A ruthenium(II) bipyridyl derivative photoelectrochemical probe, Ru-1, is synthesized and coupled with TiO2 nanoparticles (Ru-1/TiO2) for the specific recognition and highly sensitive photoelectrochemical (PEC) detection of Hg2+ in a series of biofluids. The probe is designed with a chromophore, a thiocyanate recognition unit, a pi-conjugated photoelectron-transfer pathway, and a phosphonate anchor. TiO2 nanoparticles with strong affinity to phosphonate and suitable conduction band energy are used as intermediate layers to increase the Ru-1 adsorption amount and amplify the photocurrent response. Under irradiation, the Ru-1/TiO2/fluorine-doped tin oxide (FTO), with strong visible light harvesting capacity, aqueous stability, and efficient photoelectron transfer, shows a high and stable photocurrent response. In the presence of Hg2+, however, the specific Hg2+ and NCS coordination changes the photophysical properties of Ru-1, imposing the probe with a wider band gap, a weaker absorbance, and a poorer photoelectron and hole separation efficiency, thus resulting in a significant photocurrent decrease.
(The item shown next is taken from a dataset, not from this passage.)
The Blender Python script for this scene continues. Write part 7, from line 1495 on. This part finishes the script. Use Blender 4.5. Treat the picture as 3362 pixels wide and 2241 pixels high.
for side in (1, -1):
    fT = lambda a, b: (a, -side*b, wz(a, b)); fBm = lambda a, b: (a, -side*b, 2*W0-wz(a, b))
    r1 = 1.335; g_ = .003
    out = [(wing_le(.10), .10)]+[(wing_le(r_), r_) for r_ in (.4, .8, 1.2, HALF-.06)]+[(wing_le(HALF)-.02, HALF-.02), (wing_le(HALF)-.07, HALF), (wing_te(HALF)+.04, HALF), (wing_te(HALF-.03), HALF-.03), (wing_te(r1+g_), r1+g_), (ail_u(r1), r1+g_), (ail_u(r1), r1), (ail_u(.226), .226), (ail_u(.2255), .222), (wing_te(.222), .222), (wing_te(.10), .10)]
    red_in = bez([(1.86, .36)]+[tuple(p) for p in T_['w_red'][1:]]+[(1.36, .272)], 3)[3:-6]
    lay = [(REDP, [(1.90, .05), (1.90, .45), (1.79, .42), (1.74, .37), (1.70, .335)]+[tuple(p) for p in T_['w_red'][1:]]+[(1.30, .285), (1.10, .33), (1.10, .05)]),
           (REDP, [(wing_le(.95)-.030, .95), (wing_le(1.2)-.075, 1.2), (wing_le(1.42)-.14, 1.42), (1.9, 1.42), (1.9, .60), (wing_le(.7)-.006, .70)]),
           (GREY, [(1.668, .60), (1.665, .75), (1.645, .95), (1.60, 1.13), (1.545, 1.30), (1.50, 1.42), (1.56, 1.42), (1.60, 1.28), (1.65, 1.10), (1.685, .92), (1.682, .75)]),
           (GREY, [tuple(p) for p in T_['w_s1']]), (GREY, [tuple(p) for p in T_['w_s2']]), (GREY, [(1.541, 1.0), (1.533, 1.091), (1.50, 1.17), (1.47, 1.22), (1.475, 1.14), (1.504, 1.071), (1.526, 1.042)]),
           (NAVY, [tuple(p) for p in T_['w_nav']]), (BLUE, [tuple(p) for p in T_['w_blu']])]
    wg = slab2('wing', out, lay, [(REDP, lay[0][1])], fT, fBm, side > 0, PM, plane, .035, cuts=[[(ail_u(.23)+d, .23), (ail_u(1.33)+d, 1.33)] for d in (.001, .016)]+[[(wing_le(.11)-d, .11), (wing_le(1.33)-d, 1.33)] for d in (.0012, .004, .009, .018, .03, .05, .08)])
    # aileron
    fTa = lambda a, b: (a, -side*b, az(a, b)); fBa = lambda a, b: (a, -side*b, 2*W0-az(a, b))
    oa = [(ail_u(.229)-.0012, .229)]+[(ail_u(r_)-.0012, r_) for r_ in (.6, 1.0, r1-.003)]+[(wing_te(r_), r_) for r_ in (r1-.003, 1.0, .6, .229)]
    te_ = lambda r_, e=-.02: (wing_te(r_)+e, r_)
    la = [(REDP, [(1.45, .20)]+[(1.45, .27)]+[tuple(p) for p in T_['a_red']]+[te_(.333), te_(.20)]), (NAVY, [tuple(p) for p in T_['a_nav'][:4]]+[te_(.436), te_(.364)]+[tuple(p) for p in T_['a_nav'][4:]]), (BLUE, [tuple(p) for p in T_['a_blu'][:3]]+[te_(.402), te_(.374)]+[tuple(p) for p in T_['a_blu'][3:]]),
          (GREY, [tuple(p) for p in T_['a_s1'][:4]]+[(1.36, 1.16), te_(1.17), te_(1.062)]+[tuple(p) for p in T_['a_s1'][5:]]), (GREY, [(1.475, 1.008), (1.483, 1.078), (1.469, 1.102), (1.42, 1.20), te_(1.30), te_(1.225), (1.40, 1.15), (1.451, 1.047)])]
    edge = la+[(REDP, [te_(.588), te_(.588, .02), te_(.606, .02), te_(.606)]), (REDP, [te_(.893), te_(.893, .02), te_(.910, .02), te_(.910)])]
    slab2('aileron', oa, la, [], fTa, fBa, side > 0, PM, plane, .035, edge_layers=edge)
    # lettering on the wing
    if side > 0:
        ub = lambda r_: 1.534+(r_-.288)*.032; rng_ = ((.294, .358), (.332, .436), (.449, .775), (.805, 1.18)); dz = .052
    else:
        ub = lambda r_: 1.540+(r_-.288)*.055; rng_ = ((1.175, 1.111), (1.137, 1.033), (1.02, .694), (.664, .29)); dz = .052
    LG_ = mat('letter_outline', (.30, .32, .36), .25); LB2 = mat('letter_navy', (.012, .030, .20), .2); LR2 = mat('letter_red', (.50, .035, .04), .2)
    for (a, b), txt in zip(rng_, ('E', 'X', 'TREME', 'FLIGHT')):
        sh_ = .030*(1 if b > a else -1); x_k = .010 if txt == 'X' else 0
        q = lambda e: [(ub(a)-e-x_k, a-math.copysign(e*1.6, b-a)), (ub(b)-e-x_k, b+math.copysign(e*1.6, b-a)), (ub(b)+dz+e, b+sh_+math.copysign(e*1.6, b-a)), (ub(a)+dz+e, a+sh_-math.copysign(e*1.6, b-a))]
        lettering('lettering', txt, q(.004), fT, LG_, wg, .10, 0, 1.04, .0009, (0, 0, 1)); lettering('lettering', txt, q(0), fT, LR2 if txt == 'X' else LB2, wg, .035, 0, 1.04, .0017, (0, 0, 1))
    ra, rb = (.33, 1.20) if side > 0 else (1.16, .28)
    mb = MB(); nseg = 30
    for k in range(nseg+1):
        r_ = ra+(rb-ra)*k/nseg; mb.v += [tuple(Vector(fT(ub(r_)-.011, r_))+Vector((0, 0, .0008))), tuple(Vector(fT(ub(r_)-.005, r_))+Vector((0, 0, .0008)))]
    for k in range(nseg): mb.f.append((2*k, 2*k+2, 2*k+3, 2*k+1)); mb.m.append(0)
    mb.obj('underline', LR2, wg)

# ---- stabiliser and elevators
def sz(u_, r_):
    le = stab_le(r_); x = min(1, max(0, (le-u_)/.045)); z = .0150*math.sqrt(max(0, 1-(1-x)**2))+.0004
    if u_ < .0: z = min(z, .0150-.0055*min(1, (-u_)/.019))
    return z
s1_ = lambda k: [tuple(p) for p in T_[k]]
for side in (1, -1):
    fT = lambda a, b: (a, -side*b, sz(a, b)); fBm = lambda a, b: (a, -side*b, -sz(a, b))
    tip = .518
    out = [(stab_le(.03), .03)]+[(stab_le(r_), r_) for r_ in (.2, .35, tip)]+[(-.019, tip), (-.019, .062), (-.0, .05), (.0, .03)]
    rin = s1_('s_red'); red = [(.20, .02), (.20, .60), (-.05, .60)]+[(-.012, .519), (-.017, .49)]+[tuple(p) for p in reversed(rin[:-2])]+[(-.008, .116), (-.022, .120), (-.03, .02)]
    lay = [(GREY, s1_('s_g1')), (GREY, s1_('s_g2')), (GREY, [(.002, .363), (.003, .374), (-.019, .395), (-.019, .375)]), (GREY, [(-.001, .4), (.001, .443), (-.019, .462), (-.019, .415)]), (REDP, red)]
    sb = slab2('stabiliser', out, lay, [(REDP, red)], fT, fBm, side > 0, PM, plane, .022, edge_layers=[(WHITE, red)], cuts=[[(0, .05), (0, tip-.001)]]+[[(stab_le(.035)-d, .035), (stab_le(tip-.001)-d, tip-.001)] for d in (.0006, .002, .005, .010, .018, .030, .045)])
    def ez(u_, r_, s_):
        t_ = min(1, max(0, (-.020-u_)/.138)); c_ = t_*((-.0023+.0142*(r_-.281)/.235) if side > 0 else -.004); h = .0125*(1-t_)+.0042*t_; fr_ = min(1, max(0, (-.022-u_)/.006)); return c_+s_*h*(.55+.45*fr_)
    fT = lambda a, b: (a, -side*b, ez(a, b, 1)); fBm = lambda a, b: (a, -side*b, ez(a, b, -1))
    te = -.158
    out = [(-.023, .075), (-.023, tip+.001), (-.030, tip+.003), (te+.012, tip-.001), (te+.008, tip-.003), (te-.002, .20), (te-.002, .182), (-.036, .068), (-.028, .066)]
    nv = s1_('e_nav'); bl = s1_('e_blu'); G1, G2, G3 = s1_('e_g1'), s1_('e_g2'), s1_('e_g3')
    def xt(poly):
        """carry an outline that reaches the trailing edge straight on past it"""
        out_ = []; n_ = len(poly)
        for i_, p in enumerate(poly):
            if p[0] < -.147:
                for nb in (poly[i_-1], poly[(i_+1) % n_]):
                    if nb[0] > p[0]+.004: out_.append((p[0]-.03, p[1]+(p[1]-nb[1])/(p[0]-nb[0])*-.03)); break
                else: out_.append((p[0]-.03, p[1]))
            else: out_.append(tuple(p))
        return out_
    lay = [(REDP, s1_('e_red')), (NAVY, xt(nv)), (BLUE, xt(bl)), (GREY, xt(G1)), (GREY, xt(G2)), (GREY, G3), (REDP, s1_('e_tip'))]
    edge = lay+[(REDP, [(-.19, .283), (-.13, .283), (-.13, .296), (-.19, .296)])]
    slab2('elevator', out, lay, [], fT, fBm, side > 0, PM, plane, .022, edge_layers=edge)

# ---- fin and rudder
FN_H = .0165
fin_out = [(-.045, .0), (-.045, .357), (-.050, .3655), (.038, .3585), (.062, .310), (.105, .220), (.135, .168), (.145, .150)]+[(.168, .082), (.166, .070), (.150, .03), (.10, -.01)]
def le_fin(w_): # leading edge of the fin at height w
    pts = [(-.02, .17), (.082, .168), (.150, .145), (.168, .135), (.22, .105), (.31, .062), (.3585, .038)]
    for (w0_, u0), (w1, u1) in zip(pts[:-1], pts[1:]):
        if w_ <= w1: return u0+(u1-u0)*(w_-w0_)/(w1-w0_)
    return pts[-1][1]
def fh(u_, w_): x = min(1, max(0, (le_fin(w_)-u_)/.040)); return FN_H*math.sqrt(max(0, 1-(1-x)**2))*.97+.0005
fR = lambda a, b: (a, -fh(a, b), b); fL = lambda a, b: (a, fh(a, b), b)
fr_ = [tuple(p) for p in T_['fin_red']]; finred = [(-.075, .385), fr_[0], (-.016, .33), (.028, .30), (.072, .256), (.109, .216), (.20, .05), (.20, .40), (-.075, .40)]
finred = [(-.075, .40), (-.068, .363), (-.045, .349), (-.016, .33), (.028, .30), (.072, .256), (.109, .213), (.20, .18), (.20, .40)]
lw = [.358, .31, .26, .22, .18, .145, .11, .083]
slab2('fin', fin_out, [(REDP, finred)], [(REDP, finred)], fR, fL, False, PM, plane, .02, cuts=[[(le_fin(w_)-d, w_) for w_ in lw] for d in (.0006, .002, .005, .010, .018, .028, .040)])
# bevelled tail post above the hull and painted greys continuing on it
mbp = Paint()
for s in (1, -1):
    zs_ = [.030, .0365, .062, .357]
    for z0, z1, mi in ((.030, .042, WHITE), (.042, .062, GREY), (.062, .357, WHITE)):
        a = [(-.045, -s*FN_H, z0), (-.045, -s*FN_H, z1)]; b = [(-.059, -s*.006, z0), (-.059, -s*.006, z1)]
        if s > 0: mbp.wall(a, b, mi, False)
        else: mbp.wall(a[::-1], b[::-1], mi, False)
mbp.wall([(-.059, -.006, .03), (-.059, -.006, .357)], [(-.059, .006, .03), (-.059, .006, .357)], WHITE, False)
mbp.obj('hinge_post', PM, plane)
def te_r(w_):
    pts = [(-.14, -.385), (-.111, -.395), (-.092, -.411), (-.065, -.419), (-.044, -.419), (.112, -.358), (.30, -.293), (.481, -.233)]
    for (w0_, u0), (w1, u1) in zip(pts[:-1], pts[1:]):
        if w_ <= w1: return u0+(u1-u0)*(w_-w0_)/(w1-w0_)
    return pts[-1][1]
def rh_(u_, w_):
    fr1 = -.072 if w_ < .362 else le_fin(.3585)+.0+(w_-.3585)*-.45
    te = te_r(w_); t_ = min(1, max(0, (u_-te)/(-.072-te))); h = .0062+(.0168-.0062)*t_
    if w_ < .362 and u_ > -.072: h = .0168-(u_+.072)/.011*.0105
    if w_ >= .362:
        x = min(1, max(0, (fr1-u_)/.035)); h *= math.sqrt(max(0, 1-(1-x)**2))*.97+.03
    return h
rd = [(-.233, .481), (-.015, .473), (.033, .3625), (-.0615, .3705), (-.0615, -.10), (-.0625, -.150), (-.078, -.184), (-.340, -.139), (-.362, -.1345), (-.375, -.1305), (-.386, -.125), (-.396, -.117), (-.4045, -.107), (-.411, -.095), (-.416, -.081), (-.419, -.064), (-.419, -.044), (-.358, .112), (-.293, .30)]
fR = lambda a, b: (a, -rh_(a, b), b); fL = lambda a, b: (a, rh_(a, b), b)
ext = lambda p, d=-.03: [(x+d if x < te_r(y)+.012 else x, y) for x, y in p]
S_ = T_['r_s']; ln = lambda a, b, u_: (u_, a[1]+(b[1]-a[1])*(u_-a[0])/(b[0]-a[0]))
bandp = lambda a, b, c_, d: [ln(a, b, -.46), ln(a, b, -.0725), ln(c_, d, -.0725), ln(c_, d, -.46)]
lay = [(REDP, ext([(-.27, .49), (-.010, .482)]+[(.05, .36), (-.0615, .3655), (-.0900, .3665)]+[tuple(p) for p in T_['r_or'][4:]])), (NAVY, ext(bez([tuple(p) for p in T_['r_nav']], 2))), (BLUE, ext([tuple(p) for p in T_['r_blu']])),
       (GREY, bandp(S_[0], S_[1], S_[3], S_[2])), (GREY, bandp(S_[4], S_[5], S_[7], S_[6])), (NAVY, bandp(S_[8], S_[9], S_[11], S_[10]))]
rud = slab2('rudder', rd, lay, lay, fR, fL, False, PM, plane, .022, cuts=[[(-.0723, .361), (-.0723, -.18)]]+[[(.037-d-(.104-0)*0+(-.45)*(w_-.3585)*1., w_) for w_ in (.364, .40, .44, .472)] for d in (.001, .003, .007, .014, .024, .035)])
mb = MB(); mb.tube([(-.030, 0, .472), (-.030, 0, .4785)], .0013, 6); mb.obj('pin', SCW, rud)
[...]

On the basis of the Hg2+-induced photocurrent change, the Ru-1/TiO2/FTO shows good selectivity and high sensitivity toward the PEC detection of Hg2+, with wide linear ranges from 10(-12) to 10(-7) and 10(-7) to 10(-3) g/mL, and a low limit of detection of 0.63 pg/mL. The PEC probe is recyclable and accurate for selective detection of Hg2+ in urine, serum, and cell extracts. The whole analysis can be completed within 15 min. These good analytical performances indicate that the PEC method might have great potential for the onsite detection of small molecules in biosystems.